Tuesday, May 12, 2015

No smokes in the car with kiddies?

The Illinois Senate gave its consideration to a measure that I’m sure was bound to infuriate a certain segment of our society – making it a ticketable offense for someone to light up a cigarette in their own automobile if, by chance, they happen to have kids in the car with them.

Personally, I find it to be a noble goal. I can remember as a kid finding it rather disgusting to be around people who smoked tobacco products. It is a large part of the reason why I never took up the habit myself.

BUT I’M NOT sure how such a ban could ever be realistically enforced unless we’re willing to give police unlimited powers to start searching our cars. And it wouldn’t shock me to learn that many of those cops are smokers themselves.

So it shouldn’t be a shock that when the bill in question, sponsored by state Sen. Ira Silverstein, D-Chicago, came up for a vote, it went down to an ignoble defeat.

A mere 8 state senators were in favor of the idea.

In my mind, I can hear the piercing whistle that some legislators used to make whenever a bill was on its way to defeat. That whistle intending to be a parody of the sound of bombs being dropped on the idea, thereby blowing it to smithereens.

SERIOUSLY, THE WAY a cop would have to enforce this would be to get up so close as to see if not only is someone smoking, but are there little children in the vehicle as well.

What it really means is that police would wind up having to pull over people based on their suspicions, and hope that they wind up catching enough people in the act of smoking-while-in-the-presence-of-children that they can get enough people to file charges against.

Considering that this likely would be a traffic offense of sorts, I doubt the fines would be sufficient enough to make all the time on the part of police officers worthwhile.

Then again, the fact that we’d have to put a certain amount of trust in police officers not to start pulling people over for whatever suspicions they have (then claim they suspected there was smoking taking place).

SHOULD IT REALLY then be a surprise that the state Senate’s black caucus was amongst the opponents?

State Sen. Kimberly Lightford, D-Maywood, made it clear the caucus didn’t trust police enough to limit their searches for smokers with children to reasonable searches. They might wind up pulling over many black motorists, claiming there was a suspicion that tobacco products were somehow being inhaled.

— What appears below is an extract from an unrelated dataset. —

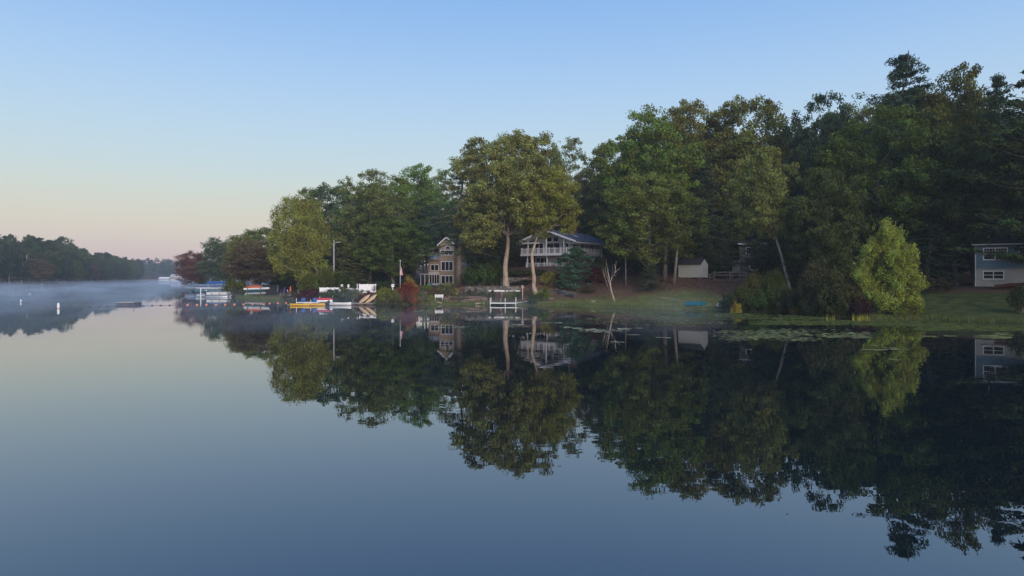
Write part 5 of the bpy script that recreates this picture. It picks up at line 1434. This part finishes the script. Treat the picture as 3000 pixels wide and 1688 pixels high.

Now I know some people don’t want to believe that anyone could legitimately not trust law enforcement. They’re going to be the ones who will now scream how ridiculous this all is.

But it may well be a sign of how big the gap is amongst certain people in our society in terms of trusting the police.

I REMEMBER ONE now-retired suburban police chief once telling me he seriously believed that the kind of people who went into law enforcement for a living are the elite of our society.

Others are quick to see a batch of thugs using their law enforcement authority to reinforce their own personal hang-ups.

The fact that this issue could even crop up is all the more reason we ought to be thankful that this particular piece of legislation (which likely will become an annual issue for the General Assembly to contemplate) didn’t go very far.

Because what’s the next step – we make it illegal for smokers to raise children?